═══ Data for the task
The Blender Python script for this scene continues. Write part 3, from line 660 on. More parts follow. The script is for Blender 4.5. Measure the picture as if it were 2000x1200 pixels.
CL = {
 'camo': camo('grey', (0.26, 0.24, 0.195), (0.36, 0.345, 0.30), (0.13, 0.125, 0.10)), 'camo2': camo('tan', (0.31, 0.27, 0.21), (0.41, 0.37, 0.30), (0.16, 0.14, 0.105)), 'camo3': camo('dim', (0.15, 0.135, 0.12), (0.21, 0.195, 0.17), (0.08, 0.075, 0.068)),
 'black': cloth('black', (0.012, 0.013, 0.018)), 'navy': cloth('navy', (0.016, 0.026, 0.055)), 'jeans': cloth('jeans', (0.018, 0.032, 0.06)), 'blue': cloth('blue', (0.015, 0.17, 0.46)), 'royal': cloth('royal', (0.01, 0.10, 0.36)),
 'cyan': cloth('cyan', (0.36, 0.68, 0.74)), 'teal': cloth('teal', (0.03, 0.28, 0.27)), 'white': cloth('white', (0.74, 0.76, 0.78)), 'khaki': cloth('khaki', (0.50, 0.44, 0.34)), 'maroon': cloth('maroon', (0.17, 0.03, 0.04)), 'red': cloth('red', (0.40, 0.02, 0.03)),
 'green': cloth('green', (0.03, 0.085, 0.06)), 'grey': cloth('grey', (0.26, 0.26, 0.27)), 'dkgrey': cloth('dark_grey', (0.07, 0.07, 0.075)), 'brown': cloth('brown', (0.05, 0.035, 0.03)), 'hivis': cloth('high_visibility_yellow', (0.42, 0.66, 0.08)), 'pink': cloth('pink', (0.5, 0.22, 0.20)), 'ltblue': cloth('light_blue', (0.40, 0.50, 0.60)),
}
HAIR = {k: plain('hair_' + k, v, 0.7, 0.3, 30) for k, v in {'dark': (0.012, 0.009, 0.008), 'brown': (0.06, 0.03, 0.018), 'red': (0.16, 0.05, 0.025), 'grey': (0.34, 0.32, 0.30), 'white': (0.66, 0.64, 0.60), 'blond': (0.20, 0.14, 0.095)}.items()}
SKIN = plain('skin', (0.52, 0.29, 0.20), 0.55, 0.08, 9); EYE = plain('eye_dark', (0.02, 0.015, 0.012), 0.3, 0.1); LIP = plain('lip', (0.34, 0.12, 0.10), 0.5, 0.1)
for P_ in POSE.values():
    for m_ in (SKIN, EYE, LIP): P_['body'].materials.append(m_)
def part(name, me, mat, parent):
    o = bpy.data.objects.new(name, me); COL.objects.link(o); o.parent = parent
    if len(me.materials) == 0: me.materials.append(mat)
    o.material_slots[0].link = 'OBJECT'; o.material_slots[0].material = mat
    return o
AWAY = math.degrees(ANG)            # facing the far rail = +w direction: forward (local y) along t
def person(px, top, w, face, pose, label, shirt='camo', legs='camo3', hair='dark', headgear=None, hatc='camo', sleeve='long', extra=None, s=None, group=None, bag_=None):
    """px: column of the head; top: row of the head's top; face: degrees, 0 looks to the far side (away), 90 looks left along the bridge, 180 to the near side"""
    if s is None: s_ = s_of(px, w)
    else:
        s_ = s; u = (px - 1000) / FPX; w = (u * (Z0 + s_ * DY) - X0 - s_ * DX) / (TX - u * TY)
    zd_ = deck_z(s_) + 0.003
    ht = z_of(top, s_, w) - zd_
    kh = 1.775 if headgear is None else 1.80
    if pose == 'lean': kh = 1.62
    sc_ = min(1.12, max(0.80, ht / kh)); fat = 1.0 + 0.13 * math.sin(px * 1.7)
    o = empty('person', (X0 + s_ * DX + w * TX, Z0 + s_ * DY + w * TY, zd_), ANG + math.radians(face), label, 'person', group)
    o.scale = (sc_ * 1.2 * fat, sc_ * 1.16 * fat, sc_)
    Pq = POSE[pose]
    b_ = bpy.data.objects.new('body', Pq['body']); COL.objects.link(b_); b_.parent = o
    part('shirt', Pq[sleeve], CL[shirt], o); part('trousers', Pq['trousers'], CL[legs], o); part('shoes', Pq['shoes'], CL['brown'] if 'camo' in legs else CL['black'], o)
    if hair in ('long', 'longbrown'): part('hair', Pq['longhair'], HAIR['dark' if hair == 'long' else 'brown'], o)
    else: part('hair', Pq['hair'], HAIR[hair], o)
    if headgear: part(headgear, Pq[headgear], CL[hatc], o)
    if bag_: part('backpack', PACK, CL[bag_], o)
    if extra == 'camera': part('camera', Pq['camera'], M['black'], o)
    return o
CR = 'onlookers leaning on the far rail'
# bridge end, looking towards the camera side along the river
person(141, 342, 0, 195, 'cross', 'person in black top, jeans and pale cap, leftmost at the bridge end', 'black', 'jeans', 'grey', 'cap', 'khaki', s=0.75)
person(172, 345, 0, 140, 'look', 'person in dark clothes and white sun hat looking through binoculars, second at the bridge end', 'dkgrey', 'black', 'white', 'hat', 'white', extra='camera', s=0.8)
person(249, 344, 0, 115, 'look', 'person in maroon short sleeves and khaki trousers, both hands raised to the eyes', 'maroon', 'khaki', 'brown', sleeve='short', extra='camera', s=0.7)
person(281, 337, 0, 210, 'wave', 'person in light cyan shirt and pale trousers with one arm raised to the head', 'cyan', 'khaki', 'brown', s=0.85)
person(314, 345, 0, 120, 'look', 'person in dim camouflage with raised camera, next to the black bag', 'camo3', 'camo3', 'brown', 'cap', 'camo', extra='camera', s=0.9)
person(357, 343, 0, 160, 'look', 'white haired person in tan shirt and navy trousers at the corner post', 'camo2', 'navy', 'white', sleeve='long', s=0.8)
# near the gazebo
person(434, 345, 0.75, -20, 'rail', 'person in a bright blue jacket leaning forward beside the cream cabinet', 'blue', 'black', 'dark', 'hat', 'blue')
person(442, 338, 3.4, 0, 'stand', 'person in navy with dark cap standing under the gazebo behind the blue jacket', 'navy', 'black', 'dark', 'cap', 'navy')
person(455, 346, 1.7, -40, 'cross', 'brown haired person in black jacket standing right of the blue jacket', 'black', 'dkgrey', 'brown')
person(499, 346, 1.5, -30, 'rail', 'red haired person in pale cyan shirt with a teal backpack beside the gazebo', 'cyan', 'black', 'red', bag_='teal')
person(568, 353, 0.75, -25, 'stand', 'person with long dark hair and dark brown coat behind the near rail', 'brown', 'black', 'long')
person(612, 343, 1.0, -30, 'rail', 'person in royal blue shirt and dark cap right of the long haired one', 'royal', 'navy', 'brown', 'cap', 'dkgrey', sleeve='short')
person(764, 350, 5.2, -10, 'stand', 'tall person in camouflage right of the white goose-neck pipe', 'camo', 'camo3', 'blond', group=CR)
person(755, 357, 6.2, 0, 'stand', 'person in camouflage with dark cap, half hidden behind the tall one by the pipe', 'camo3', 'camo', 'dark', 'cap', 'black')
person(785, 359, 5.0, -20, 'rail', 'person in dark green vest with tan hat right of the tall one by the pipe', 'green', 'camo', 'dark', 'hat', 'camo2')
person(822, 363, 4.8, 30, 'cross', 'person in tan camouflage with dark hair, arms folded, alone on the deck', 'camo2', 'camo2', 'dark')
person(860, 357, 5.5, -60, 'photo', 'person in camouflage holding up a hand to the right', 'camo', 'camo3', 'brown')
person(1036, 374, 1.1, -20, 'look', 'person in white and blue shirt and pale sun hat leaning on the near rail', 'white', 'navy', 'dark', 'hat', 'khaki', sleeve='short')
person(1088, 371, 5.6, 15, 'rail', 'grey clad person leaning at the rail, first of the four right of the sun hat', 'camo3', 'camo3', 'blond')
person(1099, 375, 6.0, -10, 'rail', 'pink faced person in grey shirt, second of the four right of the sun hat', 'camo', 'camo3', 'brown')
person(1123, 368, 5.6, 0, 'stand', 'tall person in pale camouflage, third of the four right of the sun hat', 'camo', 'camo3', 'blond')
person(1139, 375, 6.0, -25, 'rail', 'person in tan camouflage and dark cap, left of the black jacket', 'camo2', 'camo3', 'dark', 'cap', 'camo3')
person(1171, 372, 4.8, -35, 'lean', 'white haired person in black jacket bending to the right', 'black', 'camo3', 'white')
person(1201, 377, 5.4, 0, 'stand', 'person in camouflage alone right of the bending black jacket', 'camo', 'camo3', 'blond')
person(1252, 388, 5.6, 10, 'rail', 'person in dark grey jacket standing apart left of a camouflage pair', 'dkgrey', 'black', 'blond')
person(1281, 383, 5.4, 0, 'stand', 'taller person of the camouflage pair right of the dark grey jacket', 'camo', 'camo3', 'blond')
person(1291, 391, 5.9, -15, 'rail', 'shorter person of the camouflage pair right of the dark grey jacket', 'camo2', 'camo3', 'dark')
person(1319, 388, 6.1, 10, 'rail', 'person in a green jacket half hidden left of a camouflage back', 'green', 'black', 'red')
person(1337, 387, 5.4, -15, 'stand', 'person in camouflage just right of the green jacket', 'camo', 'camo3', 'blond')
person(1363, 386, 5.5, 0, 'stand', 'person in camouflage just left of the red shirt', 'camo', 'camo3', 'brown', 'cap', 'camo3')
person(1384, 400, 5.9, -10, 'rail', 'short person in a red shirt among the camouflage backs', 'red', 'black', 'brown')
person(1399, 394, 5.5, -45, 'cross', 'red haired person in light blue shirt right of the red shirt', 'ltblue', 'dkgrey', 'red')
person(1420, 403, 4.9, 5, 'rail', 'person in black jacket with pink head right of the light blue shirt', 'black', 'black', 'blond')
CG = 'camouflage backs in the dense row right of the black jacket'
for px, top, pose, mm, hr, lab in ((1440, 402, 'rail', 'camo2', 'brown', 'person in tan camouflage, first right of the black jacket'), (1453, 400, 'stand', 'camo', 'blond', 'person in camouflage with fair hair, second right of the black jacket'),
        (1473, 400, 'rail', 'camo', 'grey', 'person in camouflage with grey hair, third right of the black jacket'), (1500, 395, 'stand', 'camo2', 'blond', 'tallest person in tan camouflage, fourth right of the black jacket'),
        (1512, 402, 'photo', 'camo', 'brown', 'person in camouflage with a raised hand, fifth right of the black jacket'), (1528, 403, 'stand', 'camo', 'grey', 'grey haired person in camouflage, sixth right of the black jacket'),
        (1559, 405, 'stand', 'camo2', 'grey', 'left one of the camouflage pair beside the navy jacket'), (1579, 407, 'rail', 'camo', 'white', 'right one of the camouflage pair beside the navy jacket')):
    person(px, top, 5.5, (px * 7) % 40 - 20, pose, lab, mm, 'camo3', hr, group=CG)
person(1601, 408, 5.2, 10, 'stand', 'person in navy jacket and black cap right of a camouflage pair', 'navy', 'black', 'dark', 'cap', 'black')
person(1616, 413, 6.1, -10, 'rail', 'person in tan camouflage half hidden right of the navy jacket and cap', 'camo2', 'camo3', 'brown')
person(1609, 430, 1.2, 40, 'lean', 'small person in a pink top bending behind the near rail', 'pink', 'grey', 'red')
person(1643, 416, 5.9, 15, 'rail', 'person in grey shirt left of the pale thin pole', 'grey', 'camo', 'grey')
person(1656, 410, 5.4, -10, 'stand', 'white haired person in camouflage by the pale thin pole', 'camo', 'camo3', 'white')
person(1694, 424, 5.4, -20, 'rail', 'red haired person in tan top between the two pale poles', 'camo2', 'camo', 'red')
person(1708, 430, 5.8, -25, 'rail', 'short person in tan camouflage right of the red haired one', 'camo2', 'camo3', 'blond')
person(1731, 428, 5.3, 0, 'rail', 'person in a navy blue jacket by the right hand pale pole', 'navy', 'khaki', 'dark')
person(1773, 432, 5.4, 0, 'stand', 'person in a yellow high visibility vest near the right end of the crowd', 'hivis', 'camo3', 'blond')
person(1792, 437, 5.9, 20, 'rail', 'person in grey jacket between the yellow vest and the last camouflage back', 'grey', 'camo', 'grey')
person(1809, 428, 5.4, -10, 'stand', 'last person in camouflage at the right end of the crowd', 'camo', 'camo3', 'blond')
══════
═══ Data for the task
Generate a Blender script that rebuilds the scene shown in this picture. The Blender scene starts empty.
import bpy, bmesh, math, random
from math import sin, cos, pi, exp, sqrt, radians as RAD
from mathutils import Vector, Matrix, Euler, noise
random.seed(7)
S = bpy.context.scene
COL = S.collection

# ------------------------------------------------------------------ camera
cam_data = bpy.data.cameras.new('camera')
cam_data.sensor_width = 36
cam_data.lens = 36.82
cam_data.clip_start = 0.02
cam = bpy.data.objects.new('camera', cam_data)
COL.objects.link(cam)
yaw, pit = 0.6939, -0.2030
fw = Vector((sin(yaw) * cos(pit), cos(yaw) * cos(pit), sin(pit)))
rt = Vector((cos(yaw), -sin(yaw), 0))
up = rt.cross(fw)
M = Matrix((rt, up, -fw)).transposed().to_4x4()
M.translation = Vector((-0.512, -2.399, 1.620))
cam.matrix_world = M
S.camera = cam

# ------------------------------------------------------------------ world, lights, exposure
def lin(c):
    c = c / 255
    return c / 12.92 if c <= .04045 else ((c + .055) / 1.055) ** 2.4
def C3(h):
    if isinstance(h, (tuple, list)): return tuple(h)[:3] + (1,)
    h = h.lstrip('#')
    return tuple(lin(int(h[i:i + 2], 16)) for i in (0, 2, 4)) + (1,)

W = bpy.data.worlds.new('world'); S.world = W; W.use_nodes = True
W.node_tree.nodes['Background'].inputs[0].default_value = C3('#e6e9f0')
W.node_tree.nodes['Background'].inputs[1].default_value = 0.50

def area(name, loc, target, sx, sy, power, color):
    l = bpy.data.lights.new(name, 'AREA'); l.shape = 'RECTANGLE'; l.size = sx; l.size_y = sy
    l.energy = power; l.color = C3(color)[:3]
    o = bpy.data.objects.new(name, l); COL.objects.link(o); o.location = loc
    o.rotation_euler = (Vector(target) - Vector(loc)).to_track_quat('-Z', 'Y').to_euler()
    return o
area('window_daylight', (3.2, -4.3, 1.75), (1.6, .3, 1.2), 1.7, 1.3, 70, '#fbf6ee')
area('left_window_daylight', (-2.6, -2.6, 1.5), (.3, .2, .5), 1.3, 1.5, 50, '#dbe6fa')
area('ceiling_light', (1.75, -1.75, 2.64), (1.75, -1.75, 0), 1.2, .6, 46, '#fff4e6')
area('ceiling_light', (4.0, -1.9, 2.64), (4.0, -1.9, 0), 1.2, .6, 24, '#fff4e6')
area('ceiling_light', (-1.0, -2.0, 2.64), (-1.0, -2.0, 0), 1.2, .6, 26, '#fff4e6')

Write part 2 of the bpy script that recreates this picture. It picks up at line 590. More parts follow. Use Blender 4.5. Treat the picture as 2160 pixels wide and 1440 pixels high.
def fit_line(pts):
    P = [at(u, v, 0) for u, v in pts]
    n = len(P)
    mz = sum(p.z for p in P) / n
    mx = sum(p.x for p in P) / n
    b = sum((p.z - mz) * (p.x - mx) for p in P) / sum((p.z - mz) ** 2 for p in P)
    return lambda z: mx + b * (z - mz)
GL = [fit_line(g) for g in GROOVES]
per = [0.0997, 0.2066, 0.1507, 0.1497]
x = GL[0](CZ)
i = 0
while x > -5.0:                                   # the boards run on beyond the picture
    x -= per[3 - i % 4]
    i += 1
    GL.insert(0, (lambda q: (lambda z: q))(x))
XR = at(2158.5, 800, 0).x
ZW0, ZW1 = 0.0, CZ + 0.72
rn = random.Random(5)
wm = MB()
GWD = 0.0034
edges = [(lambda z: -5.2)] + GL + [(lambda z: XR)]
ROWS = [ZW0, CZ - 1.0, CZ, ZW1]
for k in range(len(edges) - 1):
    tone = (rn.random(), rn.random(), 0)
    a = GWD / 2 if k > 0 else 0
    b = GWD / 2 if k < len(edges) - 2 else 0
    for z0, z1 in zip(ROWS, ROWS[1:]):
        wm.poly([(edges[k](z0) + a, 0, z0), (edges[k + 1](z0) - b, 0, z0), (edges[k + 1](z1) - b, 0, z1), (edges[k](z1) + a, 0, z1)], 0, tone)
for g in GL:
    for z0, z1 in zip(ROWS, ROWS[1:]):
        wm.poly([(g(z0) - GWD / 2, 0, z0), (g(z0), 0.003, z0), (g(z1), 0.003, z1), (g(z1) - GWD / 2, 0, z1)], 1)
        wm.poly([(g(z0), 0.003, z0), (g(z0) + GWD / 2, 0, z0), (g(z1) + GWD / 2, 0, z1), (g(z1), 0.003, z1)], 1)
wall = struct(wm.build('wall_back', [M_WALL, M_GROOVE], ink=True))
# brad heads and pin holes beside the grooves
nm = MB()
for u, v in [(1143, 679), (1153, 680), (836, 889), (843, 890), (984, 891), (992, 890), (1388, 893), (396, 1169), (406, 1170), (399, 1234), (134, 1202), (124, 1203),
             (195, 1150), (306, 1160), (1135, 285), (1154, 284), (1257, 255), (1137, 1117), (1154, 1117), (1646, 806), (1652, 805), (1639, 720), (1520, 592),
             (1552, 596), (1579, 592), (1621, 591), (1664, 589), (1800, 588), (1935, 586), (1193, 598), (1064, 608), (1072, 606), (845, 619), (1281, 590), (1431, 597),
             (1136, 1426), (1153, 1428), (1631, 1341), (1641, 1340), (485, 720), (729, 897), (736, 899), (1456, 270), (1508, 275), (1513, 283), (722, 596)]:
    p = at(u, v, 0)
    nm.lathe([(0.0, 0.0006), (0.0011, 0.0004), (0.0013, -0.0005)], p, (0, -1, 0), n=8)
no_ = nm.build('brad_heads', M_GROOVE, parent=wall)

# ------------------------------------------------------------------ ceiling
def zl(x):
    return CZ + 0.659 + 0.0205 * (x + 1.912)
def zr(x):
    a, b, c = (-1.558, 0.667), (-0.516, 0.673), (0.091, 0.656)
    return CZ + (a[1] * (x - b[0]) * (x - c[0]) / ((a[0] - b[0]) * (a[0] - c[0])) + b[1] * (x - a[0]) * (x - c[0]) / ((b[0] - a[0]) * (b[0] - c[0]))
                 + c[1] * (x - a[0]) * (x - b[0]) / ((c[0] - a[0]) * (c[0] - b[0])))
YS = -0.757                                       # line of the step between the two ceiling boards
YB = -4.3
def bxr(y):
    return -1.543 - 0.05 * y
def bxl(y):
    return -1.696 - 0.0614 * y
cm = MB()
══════
═══ Data for the task
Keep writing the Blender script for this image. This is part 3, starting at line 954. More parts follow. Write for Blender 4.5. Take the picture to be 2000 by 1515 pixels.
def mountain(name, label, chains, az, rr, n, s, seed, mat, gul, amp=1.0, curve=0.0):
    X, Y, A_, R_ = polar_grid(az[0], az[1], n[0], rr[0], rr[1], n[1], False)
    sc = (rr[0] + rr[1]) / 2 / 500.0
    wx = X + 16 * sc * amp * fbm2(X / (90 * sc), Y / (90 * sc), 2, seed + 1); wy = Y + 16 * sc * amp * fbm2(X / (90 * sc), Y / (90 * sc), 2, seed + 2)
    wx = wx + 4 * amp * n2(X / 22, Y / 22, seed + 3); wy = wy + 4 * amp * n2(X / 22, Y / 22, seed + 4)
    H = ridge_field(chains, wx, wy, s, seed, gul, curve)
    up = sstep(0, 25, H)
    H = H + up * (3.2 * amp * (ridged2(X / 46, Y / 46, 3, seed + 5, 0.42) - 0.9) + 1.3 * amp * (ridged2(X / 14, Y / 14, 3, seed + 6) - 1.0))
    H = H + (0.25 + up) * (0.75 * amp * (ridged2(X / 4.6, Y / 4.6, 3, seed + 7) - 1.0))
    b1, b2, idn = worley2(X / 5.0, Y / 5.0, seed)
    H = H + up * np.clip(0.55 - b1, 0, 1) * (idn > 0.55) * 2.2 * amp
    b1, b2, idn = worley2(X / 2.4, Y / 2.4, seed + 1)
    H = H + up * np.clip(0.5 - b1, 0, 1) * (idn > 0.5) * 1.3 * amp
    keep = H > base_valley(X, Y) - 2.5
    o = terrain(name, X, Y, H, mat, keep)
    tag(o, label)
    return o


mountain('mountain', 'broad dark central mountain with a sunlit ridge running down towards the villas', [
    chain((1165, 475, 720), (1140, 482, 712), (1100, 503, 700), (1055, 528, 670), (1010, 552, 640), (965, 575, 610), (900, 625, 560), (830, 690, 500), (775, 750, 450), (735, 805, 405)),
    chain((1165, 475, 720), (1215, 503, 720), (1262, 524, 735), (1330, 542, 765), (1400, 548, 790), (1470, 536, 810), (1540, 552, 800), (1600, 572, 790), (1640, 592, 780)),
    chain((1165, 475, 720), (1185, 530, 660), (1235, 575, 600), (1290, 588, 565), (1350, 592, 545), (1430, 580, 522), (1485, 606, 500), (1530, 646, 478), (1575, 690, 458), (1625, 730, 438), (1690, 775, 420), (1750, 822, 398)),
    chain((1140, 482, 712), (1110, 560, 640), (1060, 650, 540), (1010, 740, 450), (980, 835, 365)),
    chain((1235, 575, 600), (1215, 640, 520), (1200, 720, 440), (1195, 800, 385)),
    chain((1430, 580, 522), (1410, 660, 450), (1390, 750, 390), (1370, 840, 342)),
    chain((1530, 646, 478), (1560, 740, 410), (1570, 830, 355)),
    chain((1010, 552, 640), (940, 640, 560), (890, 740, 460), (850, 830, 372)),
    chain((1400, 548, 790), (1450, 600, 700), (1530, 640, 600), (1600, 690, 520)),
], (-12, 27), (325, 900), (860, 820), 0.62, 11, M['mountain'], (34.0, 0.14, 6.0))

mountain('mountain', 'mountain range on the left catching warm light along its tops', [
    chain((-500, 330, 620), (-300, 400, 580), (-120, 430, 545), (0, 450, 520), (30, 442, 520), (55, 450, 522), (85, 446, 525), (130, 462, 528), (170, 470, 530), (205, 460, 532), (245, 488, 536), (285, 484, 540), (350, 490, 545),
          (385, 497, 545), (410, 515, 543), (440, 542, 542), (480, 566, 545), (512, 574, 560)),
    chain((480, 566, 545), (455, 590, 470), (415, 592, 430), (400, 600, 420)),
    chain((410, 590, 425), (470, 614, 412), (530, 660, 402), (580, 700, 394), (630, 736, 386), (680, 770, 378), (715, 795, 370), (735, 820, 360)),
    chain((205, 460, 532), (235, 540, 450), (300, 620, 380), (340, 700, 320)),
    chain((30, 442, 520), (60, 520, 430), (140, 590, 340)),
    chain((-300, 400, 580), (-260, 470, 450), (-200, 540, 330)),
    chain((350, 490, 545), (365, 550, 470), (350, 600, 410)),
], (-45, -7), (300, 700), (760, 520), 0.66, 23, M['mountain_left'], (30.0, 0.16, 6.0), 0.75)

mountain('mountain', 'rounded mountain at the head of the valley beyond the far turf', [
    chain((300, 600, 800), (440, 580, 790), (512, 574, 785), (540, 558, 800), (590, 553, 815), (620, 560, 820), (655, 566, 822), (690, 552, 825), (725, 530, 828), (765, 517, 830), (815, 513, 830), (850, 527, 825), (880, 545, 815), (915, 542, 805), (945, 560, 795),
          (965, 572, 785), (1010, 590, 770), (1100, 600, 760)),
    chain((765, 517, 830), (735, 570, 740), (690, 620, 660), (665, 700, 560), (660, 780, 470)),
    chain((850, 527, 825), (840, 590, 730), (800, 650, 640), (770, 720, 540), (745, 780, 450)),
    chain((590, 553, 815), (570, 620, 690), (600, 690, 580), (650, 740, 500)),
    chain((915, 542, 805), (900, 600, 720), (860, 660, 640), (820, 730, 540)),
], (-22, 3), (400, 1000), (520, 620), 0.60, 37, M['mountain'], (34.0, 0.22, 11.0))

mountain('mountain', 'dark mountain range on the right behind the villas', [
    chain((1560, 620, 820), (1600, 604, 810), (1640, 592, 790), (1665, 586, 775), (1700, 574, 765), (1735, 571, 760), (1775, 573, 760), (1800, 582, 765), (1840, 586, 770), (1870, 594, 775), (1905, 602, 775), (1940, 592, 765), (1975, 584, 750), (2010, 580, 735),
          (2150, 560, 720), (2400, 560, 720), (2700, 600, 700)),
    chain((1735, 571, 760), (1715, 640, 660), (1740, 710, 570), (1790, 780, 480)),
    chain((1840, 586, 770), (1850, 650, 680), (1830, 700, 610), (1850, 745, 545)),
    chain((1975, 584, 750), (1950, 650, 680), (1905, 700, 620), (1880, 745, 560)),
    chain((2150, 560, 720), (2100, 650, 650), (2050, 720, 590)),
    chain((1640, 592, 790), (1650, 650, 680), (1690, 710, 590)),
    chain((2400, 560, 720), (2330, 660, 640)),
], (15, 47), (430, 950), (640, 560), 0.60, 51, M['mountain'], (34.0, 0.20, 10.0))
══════
Between the line containing "Generate a Blender" and the line containing "W.node_tree.nodes['Background'].inputs[1].default_value = 0.50" lies the part to return. Return it exactly, counting both of those lines.

Generate a Blender script that rebuilds the scene shown in this picture. The Blender scene starts empty.
import bpy, bmesh, math, random
from math import sin, cos, pi, exp, sqrt, radians as RAD
from mathutils import Vector, Matrix, Euler, noise
random.seed(7)
S = bpy.context.scene
COL = S.collection

# ------------------------------------------------------------------ camera
cam_data = bpy.data.cameras.new('camera')
cam_data.sensor_width = 36
cam_data.lens = 36.82
cam_data.clip_start = 0.02
cam = bpy.data.objects.new('camera', cam_data)
COL.objects.link(cam)
yaw, pit = 0.6939, -0.2030
fw = Vector((sin(yaw) * cos(pit), cos(yaw) * cos(pit), sin(pit)))
rt = Vector((cos(yaw), -sin(yaw), 0))
up = rt.cross(fw)
M = Matrix((rt, up, -fw)).transposed().to_4x4()
M.translation = Vector((-0.512, -2.399, 1.620))
cam.matrix_world = M
S.camera = cam

# ------------------------------------------------------------------ world, lights, exposure
def lin(c):
    c = c / 255
    return c / 12.92 if c <= .04045 else ((c + .055) / 1.055) ** 2.4
def C3(h):
    if isinstance(h, (tuple, list)): return tuple(h)[:3] + (1,)
    h = h.lstrip('#')
    return tuple(lin(int(h[i:i + 2], 16)) for i in (0, 2, 4)) + (1,)

W = bpy.data.worlds.new('world'); S.world = W; W.use_nodes = True
W.node_tree.nodes['Background'].inputs[0].default_value = C3('#e6e9f0')
W.node_tree.nodes['Background'].inputs[1].default_value = 0.50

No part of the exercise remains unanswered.